From a workforce standpoint, “we are focused on seven key industries,” said Dr. Aaron Fichtner of the New Jersey Department of Labor & Workforce Development. “Our efforts to build a skilled workforce are talent-driven. We talk to employers to understand these industries, and we work with schools to integrate curriculum.”

One example was a metal fabrication cluster that had emerged in Central New Jersey, but “they couldn’t find enough skilled workers,” said Fichtner. “We worked to find training and to prepare a skilled workforce for this cluster.”

And while logistics is important, manufacturing is also in play in the Meadowlands. “We’re seeing a resurgence in manufacturing, with upgrades in technology,” said Jim Kirkos of the Meadowlands Chamber of Commerce.

His region is also a magnet for visitors, of course: “The impact of being a destination is remarkable,” he said, noting the sports complex and other attractions. Kirkos is also an advocate for a casino in the Meadowlands, which, when combined with a convention center, the American Dream retail complex, new hotels and more, “could create the world’s largest destination.”


Returning to the subject of transportation, it is one that not only impacts the movement of goods, i.e., logistics, but also moving people around. Mary K. Murphy of the North Jersey Transportation Planning Authority noted the impact of the millenials’ and empty nesters’ lack of interest in owning cars and eschewing a suburban lifestyle for an urban lifestyle. As a result, “transit-oriented development is an important trend, and we’re focusing on how to capture that.”
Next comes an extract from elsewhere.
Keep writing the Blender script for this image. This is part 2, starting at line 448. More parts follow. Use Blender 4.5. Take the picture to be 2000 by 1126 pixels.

Part of the effort involves “land use changes in some of the older suburban communities,” Murphy said. “Where job growth is occurring in those areas, the issue is getting people to their jobs,” she said, noting clusters of bus transportation. One solution came out of efforts by the Greater Mercer TMA (Transportation Management Association), where “Amazon created a shuttle bus program to get people to their jobs at their new facility in Robbinsville. It’s a major success story.”


Municipal mindset – i.e., home rule – was addressed by Dr. Gerard Scharfenberger of the New Jersey Office for Planning Advocacy, and former Mayor of Middletown Twp. Conceding that decisions are still made by local planning boards, and towns continue to struggle with the two percent cap on property taxes, “they are becoming more receptive when we approach them with an initiative that would require a change in zoning.”

The empty office campuses, once again, have something to do with that receptiveness, and there is new willingness to make concessions to foster repurposing, in his view. He cited the mixed-use redevelopment of the former Bell Labs in Holmdel, reborn as Bell Works by Somerset Development.

“From the state level, the idea is not to run roughshod but use finesse to change the mindset, to get these properties back on the tax rolls,” said Scharfenberger.

“Projects like this are better done through a regional planning effort,” said Kirkos. “Regional planning must take place instead of home rule.”

“We are trying to get municipalities to think regionally, and we are seeing more cooperation, including shared services,” said Scharfenberger. “It’s difficult to change the thinking, but thinking regionally is almost a necessity, and we are finding municipalities becoming more receptive.”

Responding to a question from Machemer about what lies ahead, Kirkos noted the far-reaching impact of finding solutions for the aging transportation system. He urged a new look at the scrapped Hudson River tunnel project and stated that, “we need multiple options to satisfy density.”

From a practical standpoint for the everyday commuter, meanwhile, Murphy sees the day just ahead when all transportation information can be accessed by cell phone.

In the larger view, “we have to do something about costs – everything we do in this state is expensive,” said Scharfenberger. “To fund capital improvement, we have to find alternatives.”

“Public-private partnerships are the key,” said Kirkos.

“We have to think outside the box,” Chrobak concluded.